Na última sexta-feira, 20/11, a medida cautelar pleiteada pela Confenen foi indeferida, em virtude da ausência da fumaça do bom direito e do periculum in mora. Em suas razões, o MM. Ministro Relator ressaltou que a Convenção Internacional sobre os Direitos da Pessoa com Deficiência – promulgada pelo decreto 6.949/09 e incorporada em nosso ordenamento jurídico com status de emenda constitucional – possui o propósito de promover, proteger e assegurar o exercício pleno e equitativo de todos os direitos humanos e liberdades fundamentais por todas as pessoas com deficiência, promovendo o respeito pela sua inerente dignidade.
Ademais, o MM. Ministro Relator aduziu que apesar de o serviço público de educação ser livre à iniciativa privada, ou seja, independe de concessão ou permissão, tal fato não significa que os agentes econômicos que o prestam possam fazê-lo ilimitadamente ou sem responsabilidade. “É necessária, a um só tempo, a sua autorização e avaliação de qualidade pelo Poder Público, bem como o cumprimento das normas gerais de educação nacional - as que se incluem não somente na lei 9.394/96 (Lei de Diretrizes e Bases da Educação - LDB) (...)”, pontua Fachin. Nesse sentido, a liberdade da iniciativa privada deve cumprir as exigências legais e não pode se sobrepor ao direito à educação, à igualdade e à inclusão social, previstos constitucionalmente e em tratados internacionais.

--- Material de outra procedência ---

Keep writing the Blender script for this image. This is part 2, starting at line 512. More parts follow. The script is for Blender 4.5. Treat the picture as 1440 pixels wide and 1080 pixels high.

Ainda em sede de cognição sumária, O MM. ministro relator afirmou que a Lei Brasileira de Inclusão, ao contrário do que afirma a Confenen, assume “o compromisso ético de acolhimento e pluralidade democrática adotados pela Constituição ao exigir que não apenas as escolas públicas, mas também as particulares deverão pautar sua atuação educacional a partir de todas as facetas e potencialidades que o direito fundamental à educação possui (...)”. O Ministro, por conseguinte, condenou a discriminação e a exclusão da pessoa com deficiência, confirmando que “(...) somente com o convívio com a diferença e com o seu necessário acolhimento que pode haver a construção de uma sociedade livre, justa e solidária, em que o bem de todos seja promovido sem preconceitos de origem, raça, sexo, cor, idade e quaisquer outras formas de discriminação (Art. 3º, I e IV, CRFB).”
Nesse diapasão, vislumbra-se que o indeferimento da cautelar pleiteada pela Confenen foi consubstanciado não apenas por fundamentos jurídicos, como também pela sensibilidade do douto MM. Ministro Fachin na medida em que concluiu que “(...) à escola não é dado escolher, segregar, separar, mas é seu dever ensinar, incluir, conviver.” Para 40 milhões e 600 mil brasileiros (pessoas com deficiência de acordo com o Censo do IBGE/2010 – sem contabilizar as pessoas com autismo que à época não eram consideradas pessoas com deficiência) e seus familiares, o indeferimento da cautelar não é uma mera decisão precária, mas oportunamente sinaliza que a Suprema Corte brasileira não os abandonará e não admitirá qualquer segregação ou discriminação contra as pessoas com deficiência no âmbito escolar.